DIRECTIVE: Begin the copy with the line that contains "Write a Blender" and end it with the line that contains "ROW = 1.773". Print these lines exactly and omit all pictures.
----- DATA LINES -----
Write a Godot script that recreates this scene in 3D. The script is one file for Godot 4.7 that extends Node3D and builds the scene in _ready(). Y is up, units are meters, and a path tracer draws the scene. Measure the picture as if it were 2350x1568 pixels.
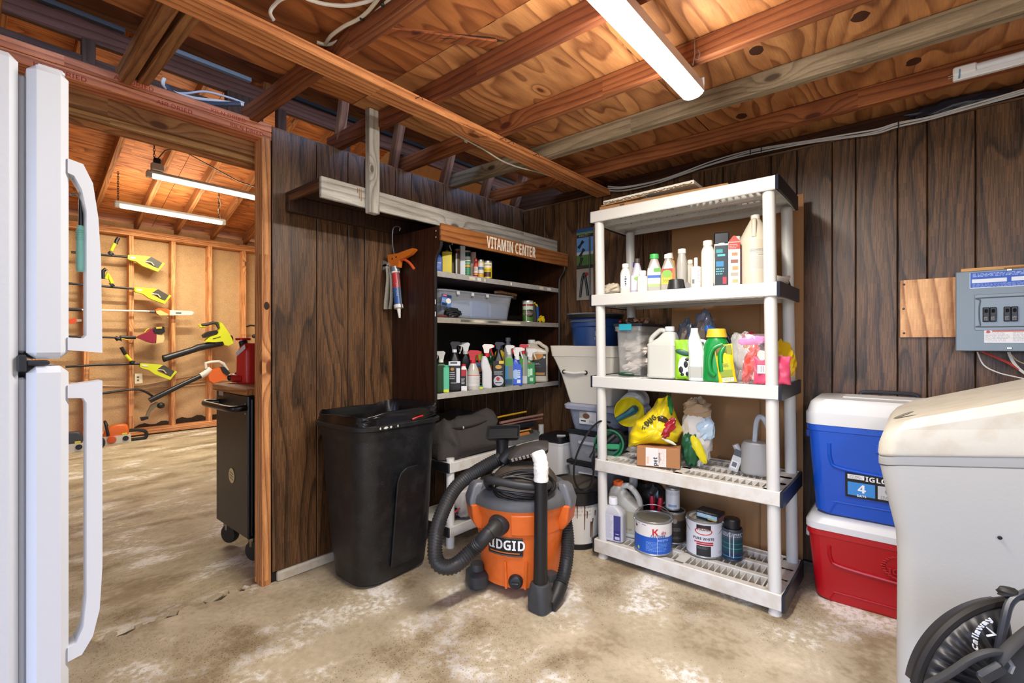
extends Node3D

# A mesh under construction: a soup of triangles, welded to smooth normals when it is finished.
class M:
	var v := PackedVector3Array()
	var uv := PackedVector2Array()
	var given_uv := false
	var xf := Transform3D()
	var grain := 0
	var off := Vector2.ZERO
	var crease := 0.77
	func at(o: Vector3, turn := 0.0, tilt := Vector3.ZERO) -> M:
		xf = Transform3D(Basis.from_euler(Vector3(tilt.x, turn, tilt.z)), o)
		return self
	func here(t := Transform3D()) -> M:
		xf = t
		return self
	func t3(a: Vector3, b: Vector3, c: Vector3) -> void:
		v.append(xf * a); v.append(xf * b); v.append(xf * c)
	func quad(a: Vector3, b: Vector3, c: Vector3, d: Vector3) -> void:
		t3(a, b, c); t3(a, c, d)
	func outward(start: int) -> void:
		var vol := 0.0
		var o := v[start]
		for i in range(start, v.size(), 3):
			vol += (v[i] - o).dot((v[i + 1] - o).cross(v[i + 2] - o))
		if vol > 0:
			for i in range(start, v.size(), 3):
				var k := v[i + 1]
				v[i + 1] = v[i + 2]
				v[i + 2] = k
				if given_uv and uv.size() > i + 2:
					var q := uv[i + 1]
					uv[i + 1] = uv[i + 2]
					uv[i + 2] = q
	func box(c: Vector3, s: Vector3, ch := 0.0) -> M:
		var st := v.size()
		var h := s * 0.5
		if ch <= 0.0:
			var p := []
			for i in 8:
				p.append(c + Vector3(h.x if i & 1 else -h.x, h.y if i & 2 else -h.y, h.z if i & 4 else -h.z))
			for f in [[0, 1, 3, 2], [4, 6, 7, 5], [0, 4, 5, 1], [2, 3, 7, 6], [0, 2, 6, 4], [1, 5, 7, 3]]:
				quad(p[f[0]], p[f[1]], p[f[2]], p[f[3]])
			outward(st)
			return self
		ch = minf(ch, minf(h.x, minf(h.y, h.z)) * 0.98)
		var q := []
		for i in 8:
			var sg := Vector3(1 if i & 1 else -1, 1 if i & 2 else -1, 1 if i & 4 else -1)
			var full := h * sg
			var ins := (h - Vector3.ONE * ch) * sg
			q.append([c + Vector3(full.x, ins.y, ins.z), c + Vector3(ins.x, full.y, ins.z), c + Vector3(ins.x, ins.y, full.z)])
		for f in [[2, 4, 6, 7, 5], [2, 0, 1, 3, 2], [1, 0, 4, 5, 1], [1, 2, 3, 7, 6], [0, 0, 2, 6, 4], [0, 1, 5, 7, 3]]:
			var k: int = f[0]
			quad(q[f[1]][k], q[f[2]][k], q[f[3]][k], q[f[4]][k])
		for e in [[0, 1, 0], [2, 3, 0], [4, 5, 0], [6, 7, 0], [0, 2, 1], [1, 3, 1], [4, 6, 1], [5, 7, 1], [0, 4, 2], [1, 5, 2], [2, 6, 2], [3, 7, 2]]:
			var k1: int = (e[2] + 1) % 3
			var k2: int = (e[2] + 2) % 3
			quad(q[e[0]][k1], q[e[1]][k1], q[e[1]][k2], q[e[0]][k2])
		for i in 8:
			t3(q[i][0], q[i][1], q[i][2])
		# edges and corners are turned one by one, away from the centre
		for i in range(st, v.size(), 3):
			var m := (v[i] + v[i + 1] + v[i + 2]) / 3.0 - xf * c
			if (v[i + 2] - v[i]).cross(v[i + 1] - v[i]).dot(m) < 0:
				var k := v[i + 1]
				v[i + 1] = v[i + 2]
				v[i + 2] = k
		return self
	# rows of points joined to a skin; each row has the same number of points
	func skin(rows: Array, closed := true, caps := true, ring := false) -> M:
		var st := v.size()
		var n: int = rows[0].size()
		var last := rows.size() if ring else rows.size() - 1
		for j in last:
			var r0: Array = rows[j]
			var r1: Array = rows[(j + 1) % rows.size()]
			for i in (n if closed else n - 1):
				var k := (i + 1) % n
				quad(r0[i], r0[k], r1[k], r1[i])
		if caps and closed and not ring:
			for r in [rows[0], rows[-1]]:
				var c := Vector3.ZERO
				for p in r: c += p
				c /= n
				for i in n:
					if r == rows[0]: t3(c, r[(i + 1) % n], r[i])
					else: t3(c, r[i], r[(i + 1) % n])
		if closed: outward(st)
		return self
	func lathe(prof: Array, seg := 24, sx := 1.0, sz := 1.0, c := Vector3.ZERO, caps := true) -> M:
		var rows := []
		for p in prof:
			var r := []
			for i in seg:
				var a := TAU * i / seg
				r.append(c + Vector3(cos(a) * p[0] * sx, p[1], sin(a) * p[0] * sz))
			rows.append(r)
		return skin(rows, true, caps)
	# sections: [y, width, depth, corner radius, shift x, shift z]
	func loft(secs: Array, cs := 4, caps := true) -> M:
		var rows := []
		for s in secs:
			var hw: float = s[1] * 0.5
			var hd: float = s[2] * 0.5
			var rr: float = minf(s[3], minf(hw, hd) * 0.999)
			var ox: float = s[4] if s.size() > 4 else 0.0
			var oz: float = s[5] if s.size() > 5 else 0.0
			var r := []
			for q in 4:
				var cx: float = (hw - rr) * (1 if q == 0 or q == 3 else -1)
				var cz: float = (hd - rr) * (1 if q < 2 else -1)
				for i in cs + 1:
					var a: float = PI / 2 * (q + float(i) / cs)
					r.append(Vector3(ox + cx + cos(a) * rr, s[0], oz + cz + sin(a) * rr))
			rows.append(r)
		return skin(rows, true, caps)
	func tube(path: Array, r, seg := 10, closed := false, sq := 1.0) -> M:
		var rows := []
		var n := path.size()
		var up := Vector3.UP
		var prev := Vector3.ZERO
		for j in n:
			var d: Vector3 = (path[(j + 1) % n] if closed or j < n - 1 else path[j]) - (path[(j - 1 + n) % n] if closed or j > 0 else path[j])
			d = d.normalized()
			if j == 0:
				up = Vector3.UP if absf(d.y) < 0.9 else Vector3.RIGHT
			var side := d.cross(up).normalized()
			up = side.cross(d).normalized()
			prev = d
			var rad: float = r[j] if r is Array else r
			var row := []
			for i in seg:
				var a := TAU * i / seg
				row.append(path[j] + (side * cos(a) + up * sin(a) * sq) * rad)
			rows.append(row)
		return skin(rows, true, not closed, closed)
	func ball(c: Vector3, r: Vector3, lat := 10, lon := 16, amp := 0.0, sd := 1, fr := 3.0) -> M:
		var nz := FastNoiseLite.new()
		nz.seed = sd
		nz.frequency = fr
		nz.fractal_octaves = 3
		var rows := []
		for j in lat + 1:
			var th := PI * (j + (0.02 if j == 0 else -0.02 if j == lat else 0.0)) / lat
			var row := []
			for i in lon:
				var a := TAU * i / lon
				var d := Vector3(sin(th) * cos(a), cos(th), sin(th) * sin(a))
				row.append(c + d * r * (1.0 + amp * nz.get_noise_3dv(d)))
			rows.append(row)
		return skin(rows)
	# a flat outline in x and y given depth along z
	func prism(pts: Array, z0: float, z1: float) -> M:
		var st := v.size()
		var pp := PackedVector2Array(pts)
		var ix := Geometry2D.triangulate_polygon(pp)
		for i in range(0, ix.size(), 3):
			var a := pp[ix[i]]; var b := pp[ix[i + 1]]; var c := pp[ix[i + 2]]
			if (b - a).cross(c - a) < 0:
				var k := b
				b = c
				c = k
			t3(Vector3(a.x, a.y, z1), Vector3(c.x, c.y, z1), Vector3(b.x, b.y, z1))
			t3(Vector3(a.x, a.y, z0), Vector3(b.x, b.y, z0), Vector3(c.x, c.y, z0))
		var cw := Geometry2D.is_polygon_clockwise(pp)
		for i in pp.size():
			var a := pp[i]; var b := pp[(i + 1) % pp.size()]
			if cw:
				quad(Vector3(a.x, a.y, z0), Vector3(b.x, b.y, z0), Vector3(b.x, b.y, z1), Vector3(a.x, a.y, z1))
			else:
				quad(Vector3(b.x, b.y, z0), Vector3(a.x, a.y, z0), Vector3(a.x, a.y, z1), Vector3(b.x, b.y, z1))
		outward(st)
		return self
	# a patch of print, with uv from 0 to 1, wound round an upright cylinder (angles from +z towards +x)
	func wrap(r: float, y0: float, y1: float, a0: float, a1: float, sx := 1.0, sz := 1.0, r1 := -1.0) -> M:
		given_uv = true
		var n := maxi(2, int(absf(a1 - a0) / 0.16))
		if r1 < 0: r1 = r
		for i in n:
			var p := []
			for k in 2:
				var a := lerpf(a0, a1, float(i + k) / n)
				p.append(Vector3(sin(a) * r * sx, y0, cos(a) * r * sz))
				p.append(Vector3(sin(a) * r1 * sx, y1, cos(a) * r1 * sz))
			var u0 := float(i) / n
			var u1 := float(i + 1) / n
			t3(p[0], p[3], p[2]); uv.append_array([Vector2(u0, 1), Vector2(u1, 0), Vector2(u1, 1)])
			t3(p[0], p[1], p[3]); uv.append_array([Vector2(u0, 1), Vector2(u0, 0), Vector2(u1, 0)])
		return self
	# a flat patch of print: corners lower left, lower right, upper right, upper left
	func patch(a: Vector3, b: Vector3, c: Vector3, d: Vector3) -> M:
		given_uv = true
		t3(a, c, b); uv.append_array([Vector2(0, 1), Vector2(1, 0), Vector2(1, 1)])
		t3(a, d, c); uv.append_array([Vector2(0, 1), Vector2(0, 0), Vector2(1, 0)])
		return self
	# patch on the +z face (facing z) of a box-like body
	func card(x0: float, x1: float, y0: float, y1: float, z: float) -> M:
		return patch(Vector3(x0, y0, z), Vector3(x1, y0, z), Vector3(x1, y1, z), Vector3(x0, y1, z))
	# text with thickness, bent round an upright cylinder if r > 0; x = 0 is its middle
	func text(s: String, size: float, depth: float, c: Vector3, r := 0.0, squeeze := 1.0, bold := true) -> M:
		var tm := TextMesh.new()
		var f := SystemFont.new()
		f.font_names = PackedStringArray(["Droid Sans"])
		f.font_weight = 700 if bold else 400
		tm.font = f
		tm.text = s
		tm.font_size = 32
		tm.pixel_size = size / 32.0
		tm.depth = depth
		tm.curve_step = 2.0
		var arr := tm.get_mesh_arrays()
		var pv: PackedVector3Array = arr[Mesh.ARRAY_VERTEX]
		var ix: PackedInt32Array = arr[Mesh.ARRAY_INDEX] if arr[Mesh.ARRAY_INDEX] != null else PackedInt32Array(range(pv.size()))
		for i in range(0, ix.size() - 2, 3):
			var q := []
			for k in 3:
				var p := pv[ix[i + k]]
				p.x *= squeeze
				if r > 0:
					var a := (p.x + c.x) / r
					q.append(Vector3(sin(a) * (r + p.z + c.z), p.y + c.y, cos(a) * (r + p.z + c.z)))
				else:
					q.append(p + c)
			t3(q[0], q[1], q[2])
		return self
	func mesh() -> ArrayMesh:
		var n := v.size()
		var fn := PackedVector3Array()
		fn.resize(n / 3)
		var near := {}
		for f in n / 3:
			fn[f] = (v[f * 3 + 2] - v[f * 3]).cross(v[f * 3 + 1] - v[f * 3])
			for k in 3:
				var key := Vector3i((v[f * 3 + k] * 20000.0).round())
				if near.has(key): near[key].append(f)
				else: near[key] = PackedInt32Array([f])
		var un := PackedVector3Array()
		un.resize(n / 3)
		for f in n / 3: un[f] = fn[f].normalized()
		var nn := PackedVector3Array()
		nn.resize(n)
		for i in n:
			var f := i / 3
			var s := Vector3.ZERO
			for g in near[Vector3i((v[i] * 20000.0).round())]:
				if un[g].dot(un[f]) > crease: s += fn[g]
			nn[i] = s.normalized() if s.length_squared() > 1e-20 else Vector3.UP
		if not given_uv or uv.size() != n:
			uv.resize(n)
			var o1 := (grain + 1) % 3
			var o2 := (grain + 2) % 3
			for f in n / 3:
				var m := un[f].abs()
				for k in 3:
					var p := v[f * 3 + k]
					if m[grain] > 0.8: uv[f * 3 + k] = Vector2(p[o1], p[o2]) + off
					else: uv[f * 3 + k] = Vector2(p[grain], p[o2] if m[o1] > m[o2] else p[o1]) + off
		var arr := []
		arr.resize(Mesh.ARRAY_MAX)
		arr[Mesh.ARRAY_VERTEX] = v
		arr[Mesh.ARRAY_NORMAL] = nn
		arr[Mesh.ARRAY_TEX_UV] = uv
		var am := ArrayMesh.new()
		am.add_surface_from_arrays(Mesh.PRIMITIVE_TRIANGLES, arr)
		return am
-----
----- DATA LINES -----
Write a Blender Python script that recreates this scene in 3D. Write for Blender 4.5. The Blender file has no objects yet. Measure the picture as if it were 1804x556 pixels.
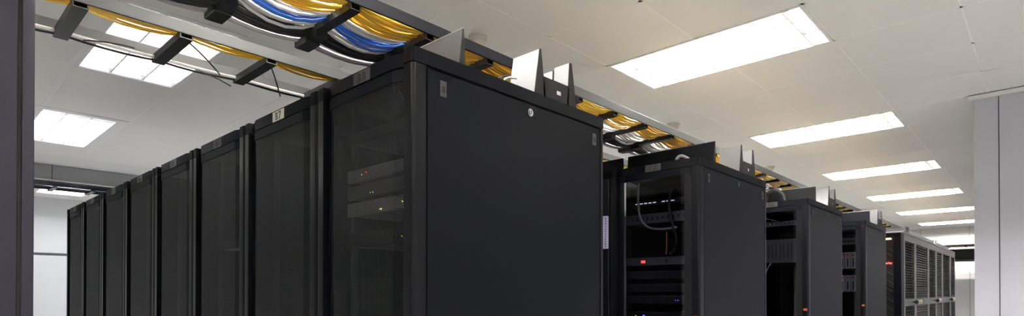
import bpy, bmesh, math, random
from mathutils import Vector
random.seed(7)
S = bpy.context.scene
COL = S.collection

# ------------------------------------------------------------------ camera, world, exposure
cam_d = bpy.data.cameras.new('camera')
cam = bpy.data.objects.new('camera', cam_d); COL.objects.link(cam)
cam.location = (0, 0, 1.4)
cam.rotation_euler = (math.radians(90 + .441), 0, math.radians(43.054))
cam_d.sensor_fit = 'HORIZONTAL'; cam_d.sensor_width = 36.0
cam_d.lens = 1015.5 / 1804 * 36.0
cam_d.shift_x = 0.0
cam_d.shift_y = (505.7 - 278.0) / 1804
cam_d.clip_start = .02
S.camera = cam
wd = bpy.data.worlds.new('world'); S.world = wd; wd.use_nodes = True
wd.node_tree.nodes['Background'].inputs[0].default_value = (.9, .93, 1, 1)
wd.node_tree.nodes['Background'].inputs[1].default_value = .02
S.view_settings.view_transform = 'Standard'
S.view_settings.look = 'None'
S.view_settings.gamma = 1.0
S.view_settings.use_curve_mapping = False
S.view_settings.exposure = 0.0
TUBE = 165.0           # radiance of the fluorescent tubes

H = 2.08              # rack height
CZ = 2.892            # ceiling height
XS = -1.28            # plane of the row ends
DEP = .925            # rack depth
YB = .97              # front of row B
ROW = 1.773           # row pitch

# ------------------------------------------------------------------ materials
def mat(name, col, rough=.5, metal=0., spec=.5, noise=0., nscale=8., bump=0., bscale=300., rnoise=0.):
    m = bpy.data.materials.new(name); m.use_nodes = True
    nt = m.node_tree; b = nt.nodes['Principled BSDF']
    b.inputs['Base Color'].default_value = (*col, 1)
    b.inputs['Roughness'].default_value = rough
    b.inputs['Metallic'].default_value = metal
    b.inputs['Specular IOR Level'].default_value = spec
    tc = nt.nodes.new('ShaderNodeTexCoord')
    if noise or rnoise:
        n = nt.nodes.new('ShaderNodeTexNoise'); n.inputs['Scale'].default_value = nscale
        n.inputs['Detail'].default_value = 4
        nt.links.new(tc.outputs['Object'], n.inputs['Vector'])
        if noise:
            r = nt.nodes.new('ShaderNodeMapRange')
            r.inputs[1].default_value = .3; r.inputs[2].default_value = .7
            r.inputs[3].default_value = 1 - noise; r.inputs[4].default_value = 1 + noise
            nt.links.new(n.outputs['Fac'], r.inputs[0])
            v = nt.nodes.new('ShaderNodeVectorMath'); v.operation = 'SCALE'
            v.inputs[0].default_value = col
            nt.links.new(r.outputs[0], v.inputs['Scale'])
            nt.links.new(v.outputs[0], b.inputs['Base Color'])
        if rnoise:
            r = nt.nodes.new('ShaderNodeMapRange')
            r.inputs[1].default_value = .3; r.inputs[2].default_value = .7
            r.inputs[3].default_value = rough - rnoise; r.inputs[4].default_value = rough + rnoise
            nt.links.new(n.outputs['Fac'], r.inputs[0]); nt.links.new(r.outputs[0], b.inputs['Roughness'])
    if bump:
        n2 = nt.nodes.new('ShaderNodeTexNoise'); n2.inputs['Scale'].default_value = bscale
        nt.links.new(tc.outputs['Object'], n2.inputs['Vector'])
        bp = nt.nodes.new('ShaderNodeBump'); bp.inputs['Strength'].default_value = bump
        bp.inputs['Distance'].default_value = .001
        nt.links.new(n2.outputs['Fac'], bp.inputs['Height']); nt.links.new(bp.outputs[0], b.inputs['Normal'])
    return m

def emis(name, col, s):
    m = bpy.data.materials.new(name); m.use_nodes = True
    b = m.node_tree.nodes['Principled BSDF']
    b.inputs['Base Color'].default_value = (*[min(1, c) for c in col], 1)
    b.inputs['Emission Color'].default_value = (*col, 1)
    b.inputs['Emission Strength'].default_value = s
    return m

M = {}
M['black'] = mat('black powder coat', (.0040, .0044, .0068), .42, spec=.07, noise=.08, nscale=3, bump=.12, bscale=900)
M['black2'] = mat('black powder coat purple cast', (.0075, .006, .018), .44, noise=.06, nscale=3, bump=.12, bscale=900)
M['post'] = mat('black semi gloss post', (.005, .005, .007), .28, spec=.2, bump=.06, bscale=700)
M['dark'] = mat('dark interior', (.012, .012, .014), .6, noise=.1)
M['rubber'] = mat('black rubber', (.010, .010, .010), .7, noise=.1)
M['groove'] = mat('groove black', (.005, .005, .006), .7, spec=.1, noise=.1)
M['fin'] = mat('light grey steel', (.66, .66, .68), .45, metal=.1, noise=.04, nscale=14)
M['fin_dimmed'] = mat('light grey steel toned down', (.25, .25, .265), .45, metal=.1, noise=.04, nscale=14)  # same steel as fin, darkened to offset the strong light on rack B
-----
----- DATA LINES -----
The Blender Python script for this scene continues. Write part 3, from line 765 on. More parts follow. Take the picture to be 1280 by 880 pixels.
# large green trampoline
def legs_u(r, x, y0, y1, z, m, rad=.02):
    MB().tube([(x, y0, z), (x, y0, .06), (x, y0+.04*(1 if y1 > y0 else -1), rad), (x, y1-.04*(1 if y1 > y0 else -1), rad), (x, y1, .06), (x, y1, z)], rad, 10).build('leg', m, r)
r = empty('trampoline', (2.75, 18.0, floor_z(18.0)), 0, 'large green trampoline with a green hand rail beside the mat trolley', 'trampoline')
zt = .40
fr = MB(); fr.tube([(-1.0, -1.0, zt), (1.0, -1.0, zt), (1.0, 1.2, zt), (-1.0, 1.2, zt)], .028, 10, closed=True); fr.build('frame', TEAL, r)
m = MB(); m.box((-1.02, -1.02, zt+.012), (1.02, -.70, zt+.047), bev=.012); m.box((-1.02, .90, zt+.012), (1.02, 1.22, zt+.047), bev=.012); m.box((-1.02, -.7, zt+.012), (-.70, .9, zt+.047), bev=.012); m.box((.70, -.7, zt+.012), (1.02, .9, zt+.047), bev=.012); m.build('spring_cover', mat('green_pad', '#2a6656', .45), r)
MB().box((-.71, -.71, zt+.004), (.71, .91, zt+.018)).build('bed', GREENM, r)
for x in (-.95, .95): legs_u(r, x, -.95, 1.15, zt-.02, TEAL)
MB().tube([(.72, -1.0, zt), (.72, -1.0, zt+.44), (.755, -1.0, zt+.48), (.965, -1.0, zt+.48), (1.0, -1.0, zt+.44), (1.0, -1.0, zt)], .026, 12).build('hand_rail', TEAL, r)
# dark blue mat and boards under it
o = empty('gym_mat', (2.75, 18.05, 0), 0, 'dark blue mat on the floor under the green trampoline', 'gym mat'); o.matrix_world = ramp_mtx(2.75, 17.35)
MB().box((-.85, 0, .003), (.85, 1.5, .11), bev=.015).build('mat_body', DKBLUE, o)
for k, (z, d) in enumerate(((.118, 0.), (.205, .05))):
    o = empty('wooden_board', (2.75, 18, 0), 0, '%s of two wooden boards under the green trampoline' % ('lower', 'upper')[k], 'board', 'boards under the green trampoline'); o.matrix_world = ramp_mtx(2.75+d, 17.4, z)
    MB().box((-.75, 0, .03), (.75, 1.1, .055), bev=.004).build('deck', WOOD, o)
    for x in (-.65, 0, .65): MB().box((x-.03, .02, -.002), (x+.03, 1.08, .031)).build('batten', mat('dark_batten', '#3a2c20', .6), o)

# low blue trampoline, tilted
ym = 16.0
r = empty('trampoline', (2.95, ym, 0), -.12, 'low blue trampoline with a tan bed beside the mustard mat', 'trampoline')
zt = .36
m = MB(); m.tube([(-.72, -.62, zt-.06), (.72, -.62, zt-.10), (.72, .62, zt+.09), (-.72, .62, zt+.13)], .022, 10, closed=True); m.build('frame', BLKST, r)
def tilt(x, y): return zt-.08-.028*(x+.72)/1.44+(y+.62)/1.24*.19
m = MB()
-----
SOLUTION TO THE EXERCISE:
Write a Blender Python script that recreates this scene in 3D. Write for Blender 4.5. The Blender file has no objects yet. Measure the picture as if it were 1804x556 pixels.
import bpy, bmesh, math, random
from mathutils import Vector
random.seed(7)
S = bpy.context.scene
COL = S.collection

# ------------------------------------------------------------------ camera, world, exposure
cam_d = bpy.data.cameras.new('camera')
cam = bpy.data.objects.new('camera', cam_d); COL.objects.link(cam)
cam.location = (0, 0, 1.4)
cam.rotation_euler = (math.radians(90 + .441), 0, math.radians(43.054))
cam_d.sensor_fit = 'HORIZONTAL'; cam_d.sensor_width = 36.0
cam_d.lens = 1015.5 / 1804 * 36.0
cam_d.shift_x = 0.0
cam_d.shift_y = (505.7 - 278.0) / 1804
cam_d.clip_start = .02
S.camera = cam
wd = bpy.data.worlds.new('world'); S.world = wd; wd.use_nodes = True
wd.node_tree.nodes['Background'].inputs[0].default_value = (.9, .93, 1, 1)
wd.node_tree.nodes['Background'].inputs[1].default_value = .02
S.view_settings.view_transform = 'Standard'
S.view_settings.look = 'None'
S.view_settings.gamma = 1.0
S.view_settings.use_curve_mapping = False
S.view_settings.exposure = 0.0
TUBE = 165.0           # radiance of the fluorescent tubes

H = 2.08              # rack height
CZ = 2.892            # ceiling height
XS = -1.28            # plane of the row ends
DEP = .925            # rack depth
YB = .97              # front of row B
ROW = 1.773           # row pitch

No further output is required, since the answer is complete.